Michał Koterski w szponach nałogu
Kluczowym momentem dla Michała był dzień, gdy doszedł do wniosku, że musi zrobić decydujący krok, aby ocalić swoje życie. Wyznanie, że „jak dzisiaj się nie zatrzymam, to już nigdy nie powtórzy się taka szansa” było punktem zwrotnym. Z pomocą wiary i wsparcia bliskich zdołał pokonać nałóg.

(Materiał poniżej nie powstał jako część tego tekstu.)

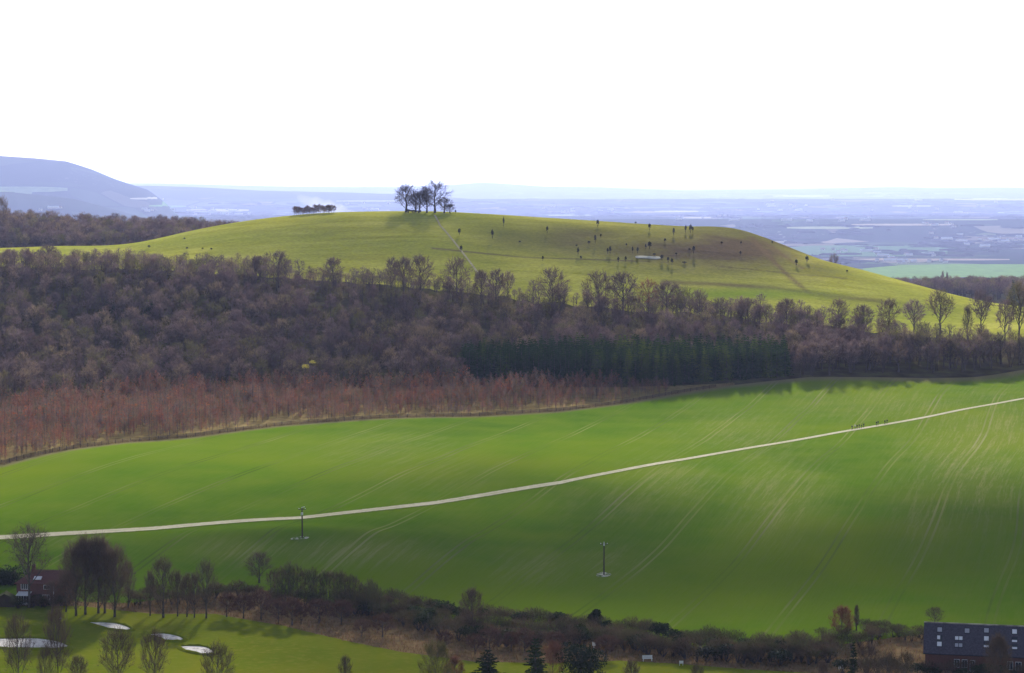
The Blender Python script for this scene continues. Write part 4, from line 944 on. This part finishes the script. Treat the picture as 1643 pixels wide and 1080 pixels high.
for hgt in (.35, .75, 1.12):
    rb = MB()
    V = []; F = []
    for i in range(len(QX)):
        for dy, dz in ((-.03, -.08), (.03, -.08), (.03, .08), (-.03, .08)): V.append((QX[i], QY[i]-780+dy, QZ[i]+hgt+dz))
    for i in range(len(QX)-1):
        for k in range(4): F.append((i*4+k, i*4+(k+1) % 4, i*4+4+(k+1) % 4, i*4+4+k))
    ob('rail', mesh_np('rail', V, F, [M['fence']]), fo)
tag(fo, 'long dark wooden fence dividing the green field from the plantation', 'fence')
# dead bracken and brambles along the fence
r = random.Random(5); A = scatter(-330, 1180, [(a, b+.5) for a, b in EDGE_D], [(a, b+7) for a, b in EDGE_D], .9)
C = MB(); 
for i in range(3):
    pass
V = []; F = []
Zb = H(A[:,0], A[:,1])
for (x, y), z in zip(A, Zb):
    for q in range(3):
        a = r.uniform(0, 6.28); w_ = .12; h_ = r.uniform(.25, .9); n0 = len(V); ox, oy = r.uniform(-.4, .4), r.uniform(-.4, .4)
        V += [(x+ox-math.cos(a)*w_, y+oy-math.sin(a)*w_, z-.1), (x+ox+math.cos(a)*w_, y+oy+math.sin(a)*w_, z-.1), (x+ox+r.uniform(-.3, .3), y+oy+r.uniform(-.3, .3), z+h_)]; F.append((n0, n0+1, n0+2))
mt_ = foliage('dead_grass', [(0, (.16, .12, .06)), (.5, (.24, .18, .09)), (1, (.12, .075, .045))], patch=9)
tag(ob('dead_grass', mesh_np('dead_grass', V, F, [mt_])), 'buff tufts of dead grass and bramble along the field fence', None, None, 'stuff')
# rough tussocks on the dry strip beside the golf course
A = scatter(-100, 1500, [(a, b) for a, b in GOLF_FAR], CROP_NEAR, 1.3); Zb = H(A[:,0], A[:,1]); V = []; F = []
for (x, y), z in zip(A, Zb):
    for q in range(3):
        a = r.uniform(0, 6.28); w_ = .13; h_ = r.uniform(.2, .8); n0 = len(V); ox, oy = r.uniform(-.6, .6), r.uniform(-.6, .6)
        V += [(x+ox-math.cos(a)*w_, y+oy-math.sin(a)*w_, z-.1), (x+ox+math.cos(a)*w_, y+oy+math.sin(a)*w_, z-.1), (x+ox+r.uniform(-.3, .3), y+oy+r.uniform(-.3, .3), z+h_)]; F.append((n0, n0+1, n0+2))
mt_ = foliage('bracken', [(0, (.18, .11, .06)), (.5, (.28, .17, .09)), (1, (.15, .09, .06))], patch=14)
tag(ob('bracken', mesh_np('bracken', V, F, [mt_])), 'orange-brown dead bracken on the strip between hedge and golf grass', None, None, 'stuff')

# ============ poles, posts, benches ============
def pole(px, base, top, lb, kit):
    x, y, z = hit(px, base); Ht = ZC+ray(px, top)[1]*y-z; o = empty('utility_pole', (x, y, z))
    m = MB(); m.tube([(0,0,-.3),(0,0,Ht*.5),(0,0,Ht)], [.22,.19,.16], 10, 0, True); m.build('pole', M['pole'], o)
    m = MB(); m.box(-1.0, 1.0, -.07, .07, Ht-.45, -.30+Ht); m.build('crossarm', M['pole'], o)
    for sx in (-.85, 0, .85):
        m = MB(); zz = Ht-.3 if sx else Ht; m.tube([(sx,0,zz),(sx,0,zz+.12),(sx,0,zz+.26)], [.05,.11,.07], 8, 0, True); m.build('insulator', M['white'], o)
    if kit:
        m = MB(); m.tube([(0,-.42,Ht-1.9),(0,-.42,Ht-1.2)], [.3,.3], 12, 0, True); m.box(-.12, .12, -.2, -.12, Ht-1.8, Ht-1.3); m.build('transformer', M['metal'], o)
        m = MB(); m.obox((.25,0,Ht+.2), (.5,0,.12), (0,.09,0), (0,0,.09)); m.build('bracket', M['metal'], o)
    else:
        m = MB(); m.box(-.2, .2, -.24, -.17, Ht-.75, Ht-.1); m.build('plate', M['metal'], o)
    tag(o, lb, 'pole', 'poles in the green field')
pole(485, 863, 815, 'left utility pole with a pale fitting on top, rising across the chalk path', True)
pole(969, 923, 871, 'right utility pole standing on a white patch of bare soil', False)
def bench(px, py, lb, w_=2.2, n='bench'):
    x, y, z = hit(px, py); o = empty(n, (x, y, z), .1)
    m = MB()
    for k in range(3): m.box(-w_/2, w_/2, -.25+k*.2, -.25+k*.2+.16, .50, .56)
    m.build('seat', M['white'], o); m = MB()
    for k in range(3): m.box(-w_/2, w_/2, .33, .38, .62+k*.2, .62+k*.2+.15)
    m.build('backrest', M['white'], o)
    for sx in (-1, 1):
        m = MB(); m.box(sx*w_*.42-.05, sx*w_*.42+.05, -.25, .32, -.05, .499); m.box(sx*w_*.42-.04, sx*w_*.42+.04, .385, .44, -.05, 1.15); m.build('leg', M['white'], o)
    tag(o, lb, 'bench')
bench(1039, 1060.5, 'white bench on the strip of grass below the hedge, left one')
def sign(px, py, hgt, w_, hh, lb, nm='sign_board', cat='sign'):
    x, y, z = hit(px, py); o = empty(nm, (x, y, z)); 
    for sx in (-.38, .38):
        m = MB(); m.box(sx*w_-.04, sx*w_+.04, -.04, .04, -.1, hgt); m.build('post', M['white'], o)
    m = MB(); m.box(-w_/2, w_/2, -.09, -.045, hgt-hh, hgt+.05); m.build('board', M['white'], o); tag(o, lb, cat)
sign(1350, 1076, 1.3, 1.3, .9, 'small white board standing at the dark right end of the hedge')
sign(1093, 1068, 1.0, .9, .55, 'small white board on the grass right of the white bench')
x, y, z = hit(97, 997); o = empty('marker_post', (x, y, z)); m = MB(); m.tube([(0,0,0),(0,0,.5)], [.04,.04], 6, 0, True); m.build('post', M['white'], o)
m = MB(); m.tube([(0,0,.42),(0,0,.55),(0,0,.75),(0,0,.92),(0,0,.98)], [.05,.26,.34,.22,.05], 12, 0, True); m.build('ball', M['white'], o, smooth=True); tag(o, 'small white ball marker on the golf grass near the house', 'marker')
x, y, z = hit(952, 1052); o = empty('white_post', (x, y, z)); m = MB(); m.tube([(0,0,0),(.1,0,2.2)], [.12,.1], 6, 0, True); m.build('post', M['white'], o); m = MB(); m.box(-.25,.45,-.1,.1,2.2,3.0); m.build('flag', M['white'], o); tag(o, 'thin white post at the edge of the dark round evergreen', 'post')

# ============ brick house ============
def house(px, py, W_, D_, He, Hr, rz):
    x, y, z = hit(px, py); o = empty('brick_house', (x, y, z-.2), rz)
    m = MB(); m.quad((0,0,0),(W_,0,0),(W_,0,He),(0,0,He)); m.quad((0,D_,0),(0,D_,He),(W_,D_,He),(W_,D_,0)); m.quad((0,0,0),(0,0,He),(0,D_,He),(0,D_,0)); m.quad((W_,0,0),(W_,D_,0),(W_,D_,He),(W_,0,He))
    m.tri((W_,0,He),(W_,D_,He),(W_,D_/2,Hr)); wall = m.build('wall', M['brick'], o)
    e = .45; hp = 3.2; t_ = .12
    m = MB(); A_, B2, C_, D2 = (-e,-e,He-.1),(W_+e,-e,He-.1),(W_+e,D_/2,Hr+.05),(hp,D_/2,Hr+.05)
    E_, F_ = (-e,D_+e,He-.1),(W_+e,D_+e,He-.1)
    m.quad(A_,B2,C_,D2); m.quad(F_,E_,D2,C_); m.tri(E_,A_,D2)
    for a, b in ((A_,B2),(B2,C_),(C_,F_),(F_,E_),(E_,A_)): m.quad(a, (a[0],a[1],a[2]-t_), (b[0],b[1],b[2]-t_), b)
    roof = m.build('roof', M['tile'], o)
    m = MB(); m.box(2.6,3.4,D_/2-.4,D_/2+.4,Hr-1.2,Hr+1.1); m.box(2.5,3.5,D_/2-.5,D_/2+.5,Hr+1.1,Hr+1.2); ch = m.build('chimney', M['brick'], roof)
    for k in (-.2, .2): m = MB(); m.tube([(3+k,D_/2,Hr+1.2),(3+k,D_/2,Hr+1.6)],[.14,.12],8,0,True); m.build('chimney_pot', M['tile'], ch) if 0 else m.build('chimney_pot', M['tile'], roof)
    n_ = Vector((0, -(Hr-He+.15), D_/2+e)).normalized(); up_ = Vector((0, D_/2+e, Hr-He+.15)).normalized()
    c = Vector((4.9, 1.35, 0)); c.z = He-.1+(c.y+e)*(Hr-He+.15)/(D_/2+e)
    m = MB(); m.obox(c+n_*.06, (.95,0,0), up_*.62, n_*.08); m.build('skylight', M['glass_pale'], roof)
    def win(cx, zc, ww, wh, bars=2):
        m = MB(); f_ = .09
        for a, b, c_, d_ in ((cx-ww/2-f_,cx+ww/2+f_,zc+wh/2,zc+wh/2+f_),(cx-ww/2-f_,cx+ww/2+f_,zc-wh/2-f_,zc-wh/2),(cx-ww/2-f_,cx-ww/2,zc-wh/2,zc+wh/2),(cx+ww/2,cx+ww/2+f_,zc-wh/2,zc+wh/2)): m.box(a,b,-.08,-.005,c_,d_)
        for k in range(1, bars): m.box(cx-ww/2+ww*k/bars-.04,cx-ww/2+ww*k/bars+.04,-.075,-.01,zc-wh/2,zc+wh/2)
        fr = m.build('window', M['white'], o); m = MB(); m.box(cx-ww/2,cx+ww/2,-.05,-.02,zc-wh/2,zc+wh/2); m.build('pane', M['glass_dark'], fr)
    win(2.2, 4.1, 2.0, 1.3, 4); win(7.6, 4.0, 1.5, .9, 2); win(7.4, 1.5, 1.7, 1.1, 3)
    m = MB(); m.tube([(9.3,-.1,0),(9.3,-.1,He-.2)], [.09,.09], 8, 0); m.build('drainpipe', M['white'], o)
    m = MB(); m.box(10.1,11.0,-.06,-.004,.1,2.15); d_ = m.build('door', M['glass_dark'], o); m = MB(); m.box(10.85,10.93,-.12,-.065,1.05,1.15); m.build('handle', M['metal'], d_)
    m = MB()                                                  # conservatory
    for cx in np.linspace(.6, 3.8, 6): m.box(cx-.05,cx+.05,-2.4,-2.3,0,2.2)
    for k in range(6): m.obox((.6+k*.64,-1.2,2.55), (.05,0,0), (0,1.22,.33), (0,0,.05))
    m.box(.5,3.9,-2.45,-2.28,2.2,2.3); m.box(.5,3.9,-2.42,-2.3,0,.6)
    cs = m.build('conservatory', M['white'], o); m = MB(); m.quad((.6,-2.36,2.26),(3.8,-2.36,2.26),(3.8,-.02,2.86),(.6,-.02,2.86)); m.build('glass_roof', M['glass_pale'], cs)
    m = MB(); m.box(.62,3.78,-2.37,-2.33,.6,2.2); m.build('pane', M['glass_dark'], cs)
    tag(o, 'red brick house with tiled roof, skylight and white conservatory, partly behind the oak', 'house')
house(27, 966, 12.4, 8.5, 5.0, 7.5, -.10)
x, y, z = hit(-8, 974); o = empty('shed', (x, y, z-.1), .1)
m = MB(); m.box(0,4.6,0,3.4,0,1.9); m.tri((0,0,1.9),(4.6,0,1.9),(2.3,0,3.1)); m.tri((4.6,3.4,1.9),(0,3.4,1.9),(2.3,3.4,3.1)); m.build('wall', M['fence'], o)
m = MB(); m.obox((1.05,1.7,2.55),(1.35,0,.72),(0,2,0),(-.05,0,.08)); m.obox((3.55,1.7,2.55),(1.35,0,-.72),(0,2,0),(.05,0,.08)); m.build('roof', mat_simple('mossy_felt', [(.3, (.05, .055, .03)), (.7, (.10, .10, .05))], 1), o)
tag(o, 'low garden shed with mossy roof at the left edge below the house', 'shed')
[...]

– W moim przypadku znakomicie sprawdzało się powiedzenie: „Jak trwoga, to do Boga” Jak mi się już pod dupą paliło, to prosiłem go o pomoc i obiecywałem, że rzucę to gówno, tylko żebym dostał tę fuchę, żeby dziewczyna wróciła itd. No i jak się udało, to znowu „bajlando i Las Vegas”. Jak mi się znowu zapaliło pod tyłkiem, to nie negocjowałem już z Panem Bogiem, tylko z Matką Boską, a potem z Jezusem, a potem znowu wracałem do Boga i tak w kółko – opowiadał Koterski w podcaście „Rozpal wiarę”.
– To było 4 grudnia. Przeleciał mi przed oczami film z życia i zrozumiałem, że jak dzisiaj się nie zatrzymam, to już nigdy nie powtórzy się taka szansa. Umrę tu samotnie. Zaćpam się, zapiję, zachleję na śmierć. To będzie mój koniec. Po raz „enty” zwróciłem się do Boga. Następnego dnia obudziłem się bez drżenia rąk i ochoty, żeby coś wziąć. To był ten przełomowy moment. Pan Bóg mi pomógł – wyznał w podcaście.
Dziś Michał Koterski jest nie tylko wolny od nałogów, ale też szczęśliwym mężem i ojcem. Jego historia pokazuje, że możliwa jest zmiana nawet w najbardziej skomplikowanych i trudnych okolicznościach. Inspiruje również innych, którzy walczą z własnymi demonami, dając im nadzieję na lepsze jutro. Zawsze istnieje nadzieja i możliwość odbudowy życia na nowych, zdrowych fundamentach.